— Start —

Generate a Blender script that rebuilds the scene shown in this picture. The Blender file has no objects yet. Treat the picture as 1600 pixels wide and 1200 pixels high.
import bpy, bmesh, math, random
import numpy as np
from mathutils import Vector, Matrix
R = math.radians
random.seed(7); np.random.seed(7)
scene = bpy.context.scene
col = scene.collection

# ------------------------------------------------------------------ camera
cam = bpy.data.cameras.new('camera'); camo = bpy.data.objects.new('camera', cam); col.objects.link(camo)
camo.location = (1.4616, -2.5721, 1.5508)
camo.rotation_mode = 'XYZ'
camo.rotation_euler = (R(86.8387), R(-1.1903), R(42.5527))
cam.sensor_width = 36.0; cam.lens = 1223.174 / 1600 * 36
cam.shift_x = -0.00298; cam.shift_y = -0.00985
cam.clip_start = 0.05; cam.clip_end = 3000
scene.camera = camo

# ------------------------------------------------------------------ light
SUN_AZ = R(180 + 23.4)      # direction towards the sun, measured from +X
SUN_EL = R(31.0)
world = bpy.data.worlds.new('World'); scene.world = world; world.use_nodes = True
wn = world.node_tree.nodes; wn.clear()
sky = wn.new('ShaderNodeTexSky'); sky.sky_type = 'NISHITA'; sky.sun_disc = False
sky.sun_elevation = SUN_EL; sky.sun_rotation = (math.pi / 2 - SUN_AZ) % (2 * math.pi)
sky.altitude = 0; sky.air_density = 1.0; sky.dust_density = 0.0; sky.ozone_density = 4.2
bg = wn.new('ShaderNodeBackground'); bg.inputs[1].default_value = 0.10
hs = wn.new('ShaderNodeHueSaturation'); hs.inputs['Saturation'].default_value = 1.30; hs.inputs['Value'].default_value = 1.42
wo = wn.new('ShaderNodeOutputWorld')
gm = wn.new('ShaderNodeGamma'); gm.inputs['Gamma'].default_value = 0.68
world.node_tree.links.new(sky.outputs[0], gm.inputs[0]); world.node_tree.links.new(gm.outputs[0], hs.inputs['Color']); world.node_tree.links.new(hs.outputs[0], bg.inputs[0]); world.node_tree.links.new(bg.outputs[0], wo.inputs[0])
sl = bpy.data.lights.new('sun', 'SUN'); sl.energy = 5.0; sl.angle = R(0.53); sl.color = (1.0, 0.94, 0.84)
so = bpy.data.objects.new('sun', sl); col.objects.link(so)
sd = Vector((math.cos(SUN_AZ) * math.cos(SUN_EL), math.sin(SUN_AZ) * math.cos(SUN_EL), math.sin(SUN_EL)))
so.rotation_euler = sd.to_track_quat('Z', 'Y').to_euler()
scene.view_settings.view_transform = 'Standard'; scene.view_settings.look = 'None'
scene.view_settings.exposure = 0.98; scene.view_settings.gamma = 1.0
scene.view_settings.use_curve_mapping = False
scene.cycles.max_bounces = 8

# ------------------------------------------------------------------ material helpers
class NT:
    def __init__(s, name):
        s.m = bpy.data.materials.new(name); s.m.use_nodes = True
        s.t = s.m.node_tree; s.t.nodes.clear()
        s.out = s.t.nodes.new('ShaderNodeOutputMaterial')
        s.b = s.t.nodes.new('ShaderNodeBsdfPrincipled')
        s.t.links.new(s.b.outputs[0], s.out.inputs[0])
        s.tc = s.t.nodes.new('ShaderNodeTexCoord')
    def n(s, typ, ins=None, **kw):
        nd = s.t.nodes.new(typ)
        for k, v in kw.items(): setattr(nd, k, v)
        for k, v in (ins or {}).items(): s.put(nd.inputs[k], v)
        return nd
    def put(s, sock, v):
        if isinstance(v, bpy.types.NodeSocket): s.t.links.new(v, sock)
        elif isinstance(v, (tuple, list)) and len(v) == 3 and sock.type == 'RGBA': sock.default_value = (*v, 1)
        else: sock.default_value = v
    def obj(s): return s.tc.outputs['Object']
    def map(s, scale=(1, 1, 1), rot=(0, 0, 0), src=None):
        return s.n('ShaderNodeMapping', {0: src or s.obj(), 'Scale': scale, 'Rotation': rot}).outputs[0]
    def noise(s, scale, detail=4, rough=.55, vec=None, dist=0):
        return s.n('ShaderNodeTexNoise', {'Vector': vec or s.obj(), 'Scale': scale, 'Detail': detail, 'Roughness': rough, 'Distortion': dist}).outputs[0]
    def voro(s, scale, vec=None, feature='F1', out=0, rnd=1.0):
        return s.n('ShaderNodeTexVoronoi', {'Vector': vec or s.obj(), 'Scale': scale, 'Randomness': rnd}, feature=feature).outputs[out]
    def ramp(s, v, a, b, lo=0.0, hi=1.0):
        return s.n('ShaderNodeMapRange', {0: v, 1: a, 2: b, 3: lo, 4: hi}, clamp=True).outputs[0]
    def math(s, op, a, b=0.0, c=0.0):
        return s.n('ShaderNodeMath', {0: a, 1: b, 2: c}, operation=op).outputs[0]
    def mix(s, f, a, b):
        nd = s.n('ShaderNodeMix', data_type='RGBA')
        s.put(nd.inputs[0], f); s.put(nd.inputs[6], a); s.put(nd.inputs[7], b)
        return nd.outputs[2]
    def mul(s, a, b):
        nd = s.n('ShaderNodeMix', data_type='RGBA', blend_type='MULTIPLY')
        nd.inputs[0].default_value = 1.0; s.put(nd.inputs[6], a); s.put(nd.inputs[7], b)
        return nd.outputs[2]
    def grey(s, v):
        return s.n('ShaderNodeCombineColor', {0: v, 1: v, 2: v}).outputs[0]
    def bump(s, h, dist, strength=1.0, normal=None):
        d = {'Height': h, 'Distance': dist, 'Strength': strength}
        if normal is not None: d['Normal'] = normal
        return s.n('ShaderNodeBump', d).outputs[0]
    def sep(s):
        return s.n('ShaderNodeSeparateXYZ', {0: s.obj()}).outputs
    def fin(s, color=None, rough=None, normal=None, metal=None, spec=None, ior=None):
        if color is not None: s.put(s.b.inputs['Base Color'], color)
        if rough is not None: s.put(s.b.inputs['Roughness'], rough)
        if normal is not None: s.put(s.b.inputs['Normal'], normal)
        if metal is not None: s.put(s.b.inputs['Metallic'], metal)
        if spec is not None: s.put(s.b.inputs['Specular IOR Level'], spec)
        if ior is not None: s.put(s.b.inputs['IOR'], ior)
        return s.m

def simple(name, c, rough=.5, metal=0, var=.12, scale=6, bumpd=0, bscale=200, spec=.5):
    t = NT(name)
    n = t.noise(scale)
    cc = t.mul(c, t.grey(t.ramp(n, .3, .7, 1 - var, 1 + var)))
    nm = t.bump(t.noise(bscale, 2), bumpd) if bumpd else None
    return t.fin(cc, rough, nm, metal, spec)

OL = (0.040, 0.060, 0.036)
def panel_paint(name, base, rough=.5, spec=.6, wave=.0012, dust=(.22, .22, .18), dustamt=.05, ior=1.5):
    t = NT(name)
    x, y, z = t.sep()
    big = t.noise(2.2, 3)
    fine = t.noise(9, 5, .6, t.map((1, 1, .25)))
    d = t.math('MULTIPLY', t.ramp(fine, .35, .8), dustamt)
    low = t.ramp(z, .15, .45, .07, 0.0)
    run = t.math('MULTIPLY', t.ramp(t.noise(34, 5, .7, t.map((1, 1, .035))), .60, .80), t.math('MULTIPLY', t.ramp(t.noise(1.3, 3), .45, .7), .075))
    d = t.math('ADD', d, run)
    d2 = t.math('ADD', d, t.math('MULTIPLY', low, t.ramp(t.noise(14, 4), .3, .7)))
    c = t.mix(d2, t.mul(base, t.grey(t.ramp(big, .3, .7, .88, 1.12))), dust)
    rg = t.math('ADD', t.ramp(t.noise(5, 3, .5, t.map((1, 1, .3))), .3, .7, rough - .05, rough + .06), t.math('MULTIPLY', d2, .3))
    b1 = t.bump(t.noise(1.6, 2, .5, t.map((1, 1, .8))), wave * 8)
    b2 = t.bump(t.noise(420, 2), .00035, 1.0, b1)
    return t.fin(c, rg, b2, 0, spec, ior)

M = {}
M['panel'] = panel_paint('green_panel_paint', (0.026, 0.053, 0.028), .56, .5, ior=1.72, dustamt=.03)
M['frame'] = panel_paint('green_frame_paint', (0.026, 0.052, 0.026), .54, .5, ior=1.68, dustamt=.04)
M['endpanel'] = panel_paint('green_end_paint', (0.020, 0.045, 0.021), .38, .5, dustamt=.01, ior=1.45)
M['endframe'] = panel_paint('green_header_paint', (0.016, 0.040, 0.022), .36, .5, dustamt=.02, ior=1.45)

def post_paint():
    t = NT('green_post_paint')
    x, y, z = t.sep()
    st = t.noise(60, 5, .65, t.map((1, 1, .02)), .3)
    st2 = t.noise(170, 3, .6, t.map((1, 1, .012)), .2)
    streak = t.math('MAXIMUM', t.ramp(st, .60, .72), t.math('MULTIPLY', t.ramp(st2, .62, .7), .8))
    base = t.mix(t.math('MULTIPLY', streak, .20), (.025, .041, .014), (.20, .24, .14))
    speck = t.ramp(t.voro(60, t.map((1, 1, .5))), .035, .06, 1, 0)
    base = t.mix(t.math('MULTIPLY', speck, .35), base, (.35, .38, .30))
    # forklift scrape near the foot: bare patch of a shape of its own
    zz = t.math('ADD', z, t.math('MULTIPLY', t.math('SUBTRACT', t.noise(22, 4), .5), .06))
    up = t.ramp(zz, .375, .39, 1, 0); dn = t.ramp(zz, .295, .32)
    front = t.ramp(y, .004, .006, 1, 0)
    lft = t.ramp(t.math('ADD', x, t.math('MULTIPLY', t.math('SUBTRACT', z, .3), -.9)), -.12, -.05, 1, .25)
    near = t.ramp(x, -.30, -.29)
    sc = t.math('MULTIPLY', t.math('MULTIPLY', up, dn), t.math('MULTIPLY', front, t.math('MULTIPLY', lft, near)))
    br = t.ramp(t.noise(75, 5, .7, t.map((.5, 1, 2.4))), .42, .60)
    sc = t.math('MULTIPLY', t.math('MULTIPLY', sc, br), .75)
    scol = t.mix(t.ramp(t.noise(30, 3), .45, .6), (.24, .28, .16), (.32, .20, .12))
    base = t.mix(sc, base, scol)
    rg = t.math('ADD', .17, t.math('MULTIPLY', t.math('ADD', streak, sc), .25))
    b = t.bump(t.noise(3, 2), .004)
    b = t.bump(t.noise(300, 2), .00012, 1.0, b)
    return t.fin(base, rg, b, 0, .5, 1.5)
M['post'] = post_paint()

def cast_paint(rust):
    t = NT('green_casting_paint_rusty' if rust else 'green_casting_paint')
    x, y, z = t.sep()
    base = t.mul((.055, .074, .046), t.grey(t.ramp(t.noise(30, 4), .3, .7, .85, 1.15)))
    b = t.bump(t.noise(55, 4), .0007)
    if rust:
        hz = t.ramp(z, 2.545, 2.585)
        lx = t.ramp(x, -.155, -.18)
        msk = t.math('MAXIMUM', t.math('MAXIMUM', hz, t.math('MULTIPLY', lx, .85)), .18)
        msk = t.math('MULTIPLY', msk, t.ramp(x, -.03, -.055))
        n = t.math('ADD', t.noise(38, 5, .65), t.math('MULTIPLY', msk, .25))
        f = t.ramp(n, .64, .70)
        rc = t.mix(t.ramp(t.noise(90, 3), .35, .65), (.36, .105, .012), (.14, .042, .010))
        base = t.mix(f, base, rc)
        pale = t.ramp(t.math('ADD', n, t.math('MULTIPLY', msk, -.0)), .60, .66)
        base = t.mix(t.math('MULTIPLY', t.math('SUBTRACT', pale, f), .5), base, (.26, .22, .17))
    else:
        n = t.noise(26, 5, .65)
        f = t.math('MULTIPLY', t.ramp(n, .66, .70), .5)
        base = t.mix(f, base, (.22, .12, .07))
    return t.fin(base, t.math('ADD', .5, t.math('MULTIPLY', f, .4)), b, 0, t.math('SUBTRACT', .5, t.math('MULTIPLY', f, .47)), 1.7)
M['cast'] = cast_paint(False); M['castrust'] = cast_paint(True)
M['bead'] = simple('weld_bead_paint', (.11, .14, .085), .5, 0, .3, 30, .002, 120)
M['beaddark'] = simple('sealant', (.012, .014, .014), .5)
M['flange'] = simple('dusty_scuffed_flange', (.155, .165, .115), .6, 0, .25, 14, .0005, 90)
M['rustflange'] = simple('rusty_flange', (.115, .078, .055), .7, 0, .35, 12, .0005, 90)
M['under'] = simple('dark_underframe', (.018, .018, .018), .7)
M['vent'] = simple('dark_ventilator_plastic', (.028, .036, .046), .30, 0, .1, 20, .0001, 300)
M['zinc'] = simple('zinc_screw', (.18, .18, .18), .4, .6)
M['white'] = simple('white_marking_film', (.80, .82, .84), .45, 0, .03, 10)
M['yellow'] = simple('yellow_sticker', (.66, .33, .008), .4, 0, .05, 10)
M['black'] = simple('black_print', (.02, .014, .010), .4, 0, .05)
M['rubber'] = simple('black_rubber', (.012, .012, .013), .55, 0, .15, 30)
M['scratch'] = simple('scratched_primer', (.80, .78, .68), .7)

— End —
— Start —

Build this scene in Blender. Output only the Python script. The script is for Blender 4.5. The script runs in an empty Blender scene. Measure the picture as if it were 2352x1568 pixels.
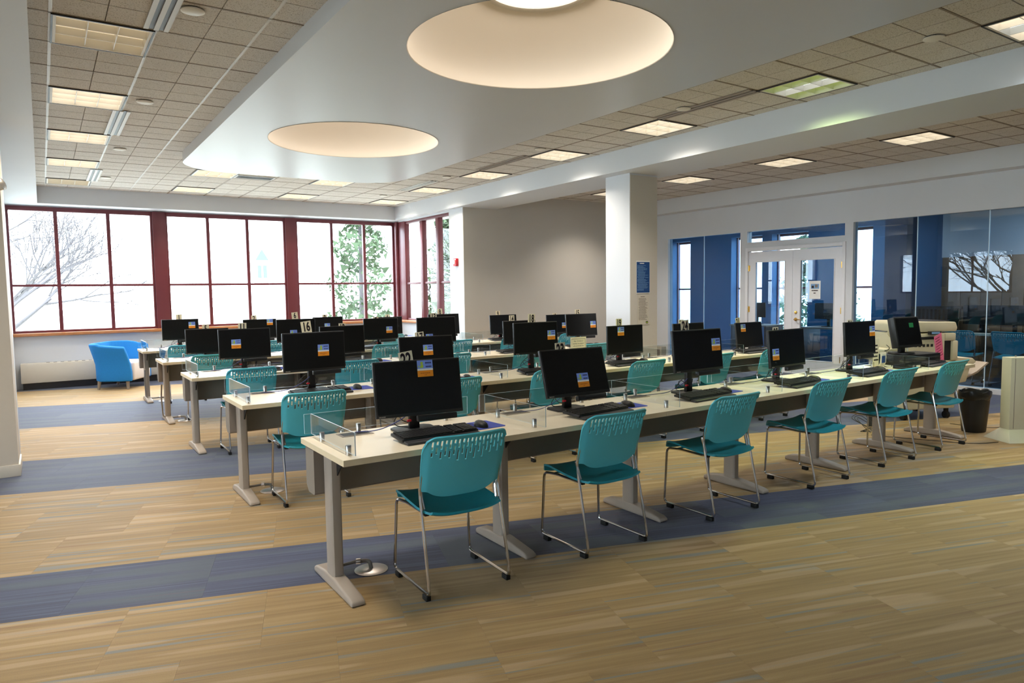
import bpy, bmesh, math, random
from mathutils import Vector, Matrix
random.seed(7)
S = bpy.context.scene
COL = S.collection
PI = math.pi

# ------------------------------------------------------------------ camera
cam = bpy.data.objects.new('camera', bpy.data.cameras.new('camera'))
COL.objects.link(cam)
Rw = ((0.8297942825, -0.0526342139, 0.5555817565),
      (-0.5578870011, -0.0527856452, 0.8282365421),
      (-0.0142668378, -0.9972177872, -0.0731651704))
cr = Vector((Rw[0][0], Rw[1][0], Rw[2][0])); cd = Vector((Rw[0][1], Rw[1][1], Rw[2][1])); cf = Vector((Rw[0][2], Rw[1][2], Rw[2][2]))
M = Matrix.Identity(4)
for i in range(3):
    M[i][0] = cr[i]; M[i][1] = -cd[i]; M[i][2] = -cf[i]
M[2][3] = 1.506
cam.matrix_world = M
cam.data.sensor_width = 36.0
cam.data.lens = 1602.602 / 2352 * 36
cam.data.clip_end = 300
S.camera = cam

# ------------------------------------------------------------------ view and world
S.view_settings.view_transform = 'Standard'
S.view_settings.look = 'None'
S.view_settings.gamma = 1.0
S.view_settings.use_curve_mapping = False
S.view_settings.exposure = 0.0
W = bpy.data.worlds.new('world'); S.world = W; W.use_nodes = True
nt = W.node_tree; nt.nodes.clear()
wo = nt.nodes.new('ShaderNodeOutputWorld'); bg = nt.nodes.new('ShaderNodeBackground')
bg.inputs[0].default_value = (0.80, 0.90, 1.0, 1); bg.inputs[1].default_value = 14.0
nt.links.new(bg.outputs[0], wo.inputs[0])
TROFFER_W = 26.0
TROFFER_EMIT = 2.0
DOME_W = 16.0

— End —

REQUIRED WORK: Repeat exactly the stretch of lines that opens with the line containing "Build this scene" and closes with the line containing "PI = math.pi". Leave the pictures out, and add nothing.

ANSWER TO THIS PROBLEM:
Build this scene in Blender. Output only the Python script. The script is for Blender 4.5. The script runs in an empty Blender scene. Measure the picture as if it were 2352x1568 pixels.
import bpy, bmesh, math, random
from mathutils import Vector, Matrix
random.seed(7)
S = bpy.context.scene
COL = S.collection
PI = math.pi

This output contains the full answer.